Vous pouvez la démarrer ou l'arrêter en cliquant ci-dessus sur le symbole :
Le Kotel (ou mur des lamentations) est un vestige du 2nd temple de Jérusalem,
dit temple d’Hérode…
Et, juste derrière, il y a le Mont du Temple, le site le plus sacré du judaïsme !
Cette année 2020, en mai, la synagogue de Carpentras fête ses 653 ans… C’est la plus ancienne synagogue d’Europe en activité (la plus ancienne étant celle de Prague mais elle est désaffectée) !
Avec mes copains de l’Association G20 des « Seniors dans le Vent » nous avons eu le privilège de la visiter en fin d'année 2019 de fond en comble et bien accompagnés puisque l'une des Dames qui assurent l'accueil est la maman d'un ami qui m'est cher et l'autre est une femme descendante de l'une des deux seules familles juives-comtadines qui aient survécu à la Shoah.
Pour préparer cette visite, j'en avais lu l'excellent livre d'histoire que Jean Toulat a consacré au Judaïsme – « Juifs mes Frères » (chez Fayard) il ne coûte que 7,50 € et donne un excellent aperçu de l'histoire que ce peuple a vécu depuis 20 siècles et dont je vous engage à lire, au moins le résumé que je vous attache, pour votre information.

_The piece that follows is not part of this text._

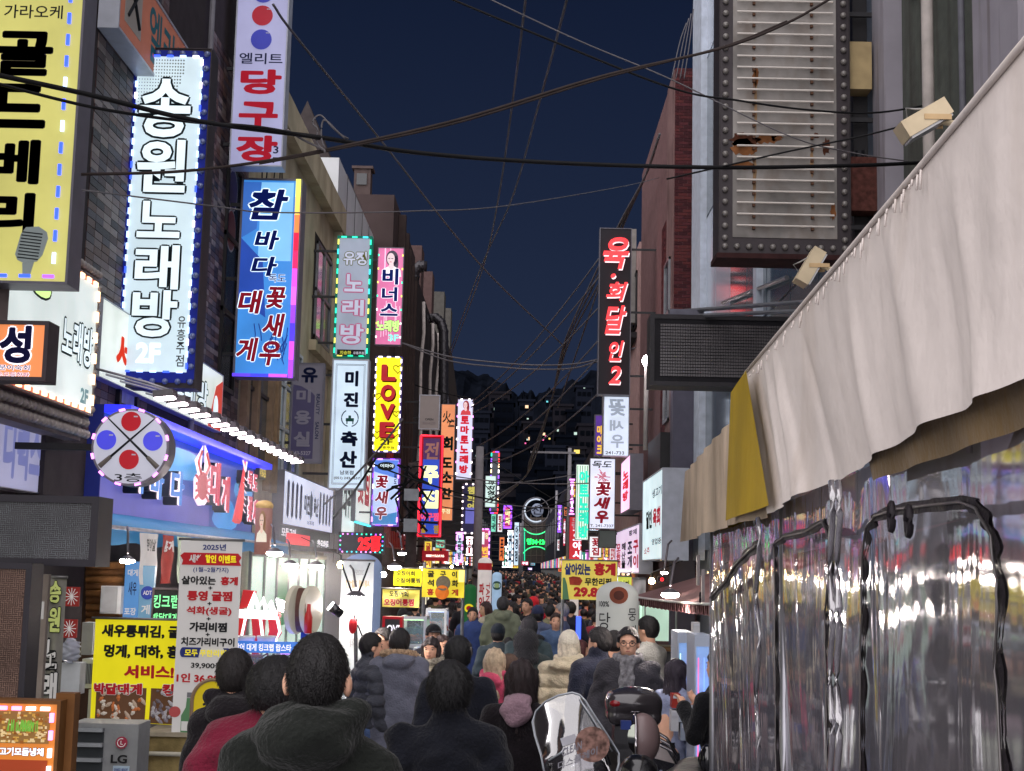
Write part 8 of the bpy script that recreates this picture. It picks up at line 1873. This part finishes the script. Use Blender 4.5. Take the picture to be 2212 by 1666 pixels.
# ------------------------------------------------------------------ gate arch at the end of the street
t = thing('gate_arch', 'street gate arch with a glowing crescent disc and green sign at the far end', 'gate arch', (P(1158, 1200, 170)[0], 170, -1.2)); am = M('arch_grey', (130, 128, 136), .5, .3, emit=.05)
d = 170
for u in (1129, 1190): a = P(u, 1150, d); MB().bx(a[0]-.12, a[0]+.12, d-.12, d+.12, -1.2, P(u, 1100, d)[2]).build('post', am, t)
c = P(1158, 1103, d); ring = lambda cx, r, a0, a1, rad, m_, nm: MB().tube([cx+np.array([r*math.cos(a), 0, r*math.sin(a)]) for a in np.linspace(a0, a1, 26)], rad, 6).build(nm, m_, t, True)
ring(c, 1.55, 0, 6.283, .06, am, 'ring'); ring(c, 1.35, 1.2, 5.2, .1, E('crescent_white', (190, 200, 215), .8), 'crescent')
MB().ball(c+[.15, -.1, .05], (.75, .1, .8), 14, 8).build('globe', M('globe_grey', (140, 148, 170), .5, var=.6, scale=2, emit=.35), t, True)
letters(MB(), Fr(c+np.array([-.5, -.3, .6]), (1, 0, 0), (0, -1, 0), 1.3, 1.1), '산', 0, 0, 1, 1).build('emblem', M('emblem_dark', (40, 44, 60), .5), t)
ring(P(1158, 1120, d), 1.9, 3.5, 5.9, .07, E('arch_green', (60, 230, 140), 1.5), 'light_arc'); ring(P(1158, 1216, d), 1.9, .5, 2.64, .07, MATS['arch_green'], 'light_arc')
for u in (1133, 1187): a = P(u, 1145, d); b = P(u, 1215, d); MB().cyl(a+[0, -.2, 0], b+[0, -.2, 0], .07, n=6).build('light_line', E('arch_teal', (40, 200, 150), 1.3), t)
fr = FP(1138, 1163, 1182, 1178, d-.5); letters(MB(), fr, '명34·124', 0, .05, 1, .95, bold=.05).build('lettering', E('arch_green_text', (50, 255, 120), 1.7), t)
lt = MB()
for k in range(7): lt.tube([P(1131, 1120+16*k, d), P(1189, 1120+16*k, d)], .04, 4)
for k in range(5): lt.tube([P(1135+12*k, 1112, d), P(1135+12*k, 1215, d)], .04, 4)
lt.build('lattice', M('lattice_brown', (96, 86, 80), .7), t); MB().bx(P(1126, 1210, d)[0], P(1194, 1210, d)[0], d, d+.1, P(1158, 1215, d)[2], P(1158, 1118, d)[2]).build('backing', M('arch_backing', (66, 60, 58), .8), t)
# ------------------------------------------------------------------ utility poles
def upole(label, u, d, vt, r, m, boxes=()):
    p = P(u, 1200, d); zt_ = P(u, vt, d)[2]; t = thing('utility_pole', label, 'utility pole', (p[0], d, gz(d))); MB().cyl((p[0], d, gz(d)), (p[0], d, zt_), r, r*.8, 12).build('pole', m, t, True)
    for v0, v1, w in boxes: a = P(u, v0, d); b = P(u, v1, d); MB().bx(p[0]-w/2, p[0]+w/2, d-r-.25, d-r, b[2], a[2]).build('equipment_box', M('pole_box', (150, 152, 158), .5), t)
    return t, p, zt_
cp = M('concrete_pole', (124, 122, 126), .8, var=.15)
t, p, z_ = upole('dark wooden utility pole with two pale boxes by the red shop front', 887, 36, 1000, .16, M('dark_pole', (70, 60, 58), .8, var=.3, bump=.4), ((1058, 1083, .36), (1122, 1150, .34)))
rr = random.Random(4); q = MB()
for k in range(16): a = np.array([p[0]+rr.uniform(-.25, .25), 35.8, z_-rr.uniform(0, 1.2)]); q.tube([a, a+[rr.uniform(-.4, .4), 0, rr.uniform(-.5, .1)], a+[rr.uniform(-.6, .6), 0, rr.uniform(-.9, -.2)]], .03, 4)
q.build('cable_tangle', M('cable_black', (22, 22, 24), .6), t, kind='stuff')
t, p, z_ = upole('pale concrete utility pole rising above the tomato karaoke sign', 1031, 44, 965, .15, cp)
MB().tube([(p[0], 43.8, P(1031, 1228, 44)[2]), (p[0]-.1, 43.8, P(1031, 1240, 44)[2]), (p[0]+.5, 43.6, P(1031, 1246, 44)[2])], .1, 8).build('camera_arm', M('arm_grey2', (100, 98, 104), .6), t, True)
t, p, z_ = upole('slim far utility pole with a crossarm on the right', 1227, 72, 968, .12, cp); MB().bx(p[0]-2, p[0]+.3, 71.9, 72, z_-.3, z_-.2).build('crossarm', cp, t)
t, p, z_ = upole('thin far pole beside the gate arch on the left', 1124, 120, 1130, .12, cp); upole('thin far pole beside the gate arch on the right', 1200, 120, 1060, .12, cp)
# ------------------------------------------------------------------ overhead cables
cb_ = M('cable_black', (22, 22, 24), .6); cg = M('cable_grey', (100, 97, 100), .6); cb2 = M('cable_brown', (52, 44, 42), .7)
C = cable
C('thickest black cable sagging from the upper left to the dead bulb sign', [(-40, 155, 10), (180, 202, 10.5), (430, 262, 11), (690, 297, 11.5), (900, 330, 12), (1200, 352, 12.5), (1550, 362, 13), (1840, 358, 13.5), (1990, 352, 14)], .02)
C('second black cable running just under the thickest one at the left', [(-40, 172, 10.2), (200, 232, 10.6), (400, 262, 11), (560, 275, 11.2), (690, 300, 11.5)], .013)
C('brown cable rising across the sky to the top right', [(175, 377, 11), (380, 371, 11.2), (560, 350, 11.4), (740, 316, 11.6), (1000, 256, 11.8), (1300, 165, 12), (1560, 104, 12.2), (1700, 50, 12.3), (1810, -12, 12.4)], .013, mat=cb2)
C('brown cable twisted beside the rising one', [(560, 354, 11.4), (740, 320, 11.6), (1000, 262, 11.8), (1300, 170, 12), (1560, 102, 12.2), (1700, 46, 12.3)], .010, mat=cb2)
C('black cable curving from the top centre to the right wall', [(960, -8, 12), (1160, 75, 12.2), (1450, 190, 12.6), (1600, 218, 12.8), (1750, 238, 13), (1900, 243, 13.2), (2080, 212, 13.4)], .010)
C('thin wire crossing the dead bulb sign diagonally', [(1040, -10, 14), (1250, 88, 14), (1450, 172, 14), (1700, 292, 14), (1840, 330, 14.3), (1985, 352, 14.6)], .007, mat=cg)
C('black wire rising right across the foot of the dead bulb sign', [(1440, 387, 13), (1560, 360, 13), (1700, 328, 13), (1880, 290, 13), (2050, 245, 13)], .009)
C('thin wire low across the left signs and the sky', [(178, 411, 11), (480, 448, 12), (560, 458, 12.5), (720, 460, 13), (900, 456, 14), (1100, 444, 16), (1350, 402, 24), (1424, 384, 31)], .007, mat=cg)
C('long grey wire running diagonally down the middle of the sky', [(590, 10, 19), (640, 80, 20), (820, 300, 26), (1040, 575, 34), (1215, 745, 42)], .02, mat=cg)
C('grey wire from the far left pole up to the sky, first', [(972, 772, 46), (1039, 592, 30), (1076, 432, 24), (1110, 200, 18), (1140, -40, 13)], .014, mat=cg)
C('grey wire from the far left pole up to the sky, second', [(968, 772, 46), (1034, 590, 30), (1104, 434, 24), (1160, 240, 18), (1235, -40, 13)], .014, mat=cg)
for i, dv in enumerate((0, 9)): C(('upper', 'lower')[i]+' grey wire sagging across the street at mid height', [(865, 740, 40), (968, 770+dv, 40), (1080, 784+dv, 40), (1160, 789+dv, 40), (1235, 787+dv, 38), (1290, 777+dv*.5, 36), (1372, 752, 34)], .022, mat=cg)
for i, o_ in enumerate((0, 5, -4)): C(('first', 'second', 'third')[i]+' strand of the grey bundle climbing past the charcoal sign', [(1425, 290, 30), (1395, 378, 33), (1345+o_, 478, 37), (1290+o_*2, 600, 40), (1222+o_, 745, 44), (1190, 870, 50), (1150+o_, 990, 56), (1130, 1035, 60), (1060+o_*3, 1085, 62)], .03, mat=cg)
C('grey wire hanging beside the bundle', [(1345, 470, 37), (1270, 690, 42), (1205, 880, 50)], .024, mat=cg)
for i, (a, b) in enumerate((((1020, 868), (1293, 560)), ((1018, 880), (1293, 600)), ((1022, 892), (1293, 665)), ((1030, 965), (1293, 735)), ((1035, 990), (1285, 780)), ((1060, 1000), (1293, 850)))):
    C(('highest', 'second', 'third', 'fourth', 'fifth', 'lowest')[i]+' of the six thin wires fanning from the left pole to the right signs', [(*a, 50), (*b, 36)], .02, .3, mat=cg)
for i, (a, b, d_, s_) in enumerate((((800, 1000), (1095, 1085), 30, .1), ((880, 1010), (1330, 1040), 44, .25), ((890, 1080), (1300, 1060), 46, .5), ((905, 1055), (1273, 1100), 50, .2), ((1040, 980), (1290, 1130), 60, .1), ((1031, 1045), (1330, 1005), 60, .2), ((1031, 1030), (1150, 1140), 60, .1), ((700, 1090), (870, 905), 28, .1), ((720, 1120), (812, 990), 26, .05), ((1020, 1150), (1265, 1030), 70, .3), ((820, 800), (1020, 860), 50, .15), ((1120, 1150), (1235, 1110), 90, .2), ((1040, 1120), (1240, 1125), 80, .4), ((860, 1120), (1000, 1180), 40, .2))):
    C('low tangle wire number %s between the poles over the crowd' % ['one', 'two', 'three', 'four', 'five', 'six', 'seven', 'eight', 'nine', 'ten', 'eleven', 'twelve', 'thirteen', 'fourteen'][i], [(*a, d_), (*b, d_*.98)], .02, s_, mat=cg if i % 2 else cb_)
C('coiled wire loop tied to the thick cable near the billiards sign', [(697, 325, 11.5), (684, 305, 11.5), (686, 280, 11.5), (676, 268, 11.5), (680, 255, 11.5), (694, 250, 11.5), (715, 272, 11.5), (745, 300, 11.6)], .008, mat=cg)
C('second wire loop tied to the thick cable near the billiards sign', [(700, 318, 11.5), (694, 296, 11.5), (696, 266, 11.5), (706, 262, 11.5), (735, 290, 11.6), (752, 300, 11.7)], .008, mat=cg)
C('wire running from the loops down to the brown cable', [(618, 280, 11.4), (660, 305, 11.5), (697, 322, 11.5), (702, 330, 11.5)], .010, mat=cg)
for i in range(4): C('thin hanging wire number %s beside the glass building' % ['one', 'two', 'three', 'four'][i], [(1498-i*5, 20+i*10, 26), (1490-i*7, 90, 26), (1478-i*9, 170, 26)], .012, mat=cg)
# steam drifting from the crab steamers
m = bpy.data.materials.new('steam'); m.use_nodes = True; t_ = m.node_tree; t_.nodes.clear(); o_ = t_.nodes.new('ShaderNodeOutputMaterial'); pv = t_.nodes.new('ShaderNodeVolumePrincipled')
tc = t_.nodes.new('ShaderNodeTexCoord'); nz = t_.nodes.new('ShaderNodeTexNoise'); nz.inputs['Scale'].default_value = 1.1; nz.inputs['Detail'].default_value = 4; mr = t_.nodes.new('ShaderNodeMapRange')
mr.inputs['From Min'].default_value = .46; mr.inputs['From Max'].default_value = .72; mr.inputs['To Min'].default_value = 0; mr.inputs['To Max'].default_value = .17
t_.links.new(tc.outputs['Object'], nz.inputs[0]); t_.links.new(nz.outputs['Fac'], mr.inputs[0]); t_.links.new(mr.outputs[0], pv.inputs['Density']); pv.inputs['Color'].default_value = (.9, .93, .92, 1); t_.links.new(pv.outputs[0], o_.inputs['Volume'])
MB().bx(-4.3, -2.0, 15.3, 23, .1, 3.0).build('steam', m, kind='stuff', label='steam rising over the crab stall')
tick('e_props')
bpy.data.scenes.remove(_ts)
bpy.data.objects.remove(_to)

La synagogue de Carpentras, qui est classée « Monument Historique » depuis 1924, est située en plein centre-ville sur une placette équipée d’une très ancienne fontaine, et sa façade, très discrète, qui date de 1750, comporte pourtant des fenêtres en croix latine parce que construite par des ouvriers non juifs accoutumés au symbolisme chrétien qui furent dirigés par l’architecte Antoine d'Alleman, celui-là même qu’a employé immédiatement après la restauration de la synagogue, l’évêque Dom Malachie d’Inguimbert pour la construction de l’Hôtel-Dieu de Carpentras.
Très discrète, la façade n’a rien d’ostentatoire
Passée la porte du bâtiment on se trouve face à un escalier monumental avec un petit passage sur la gauche que nous sommes invités à emprunter.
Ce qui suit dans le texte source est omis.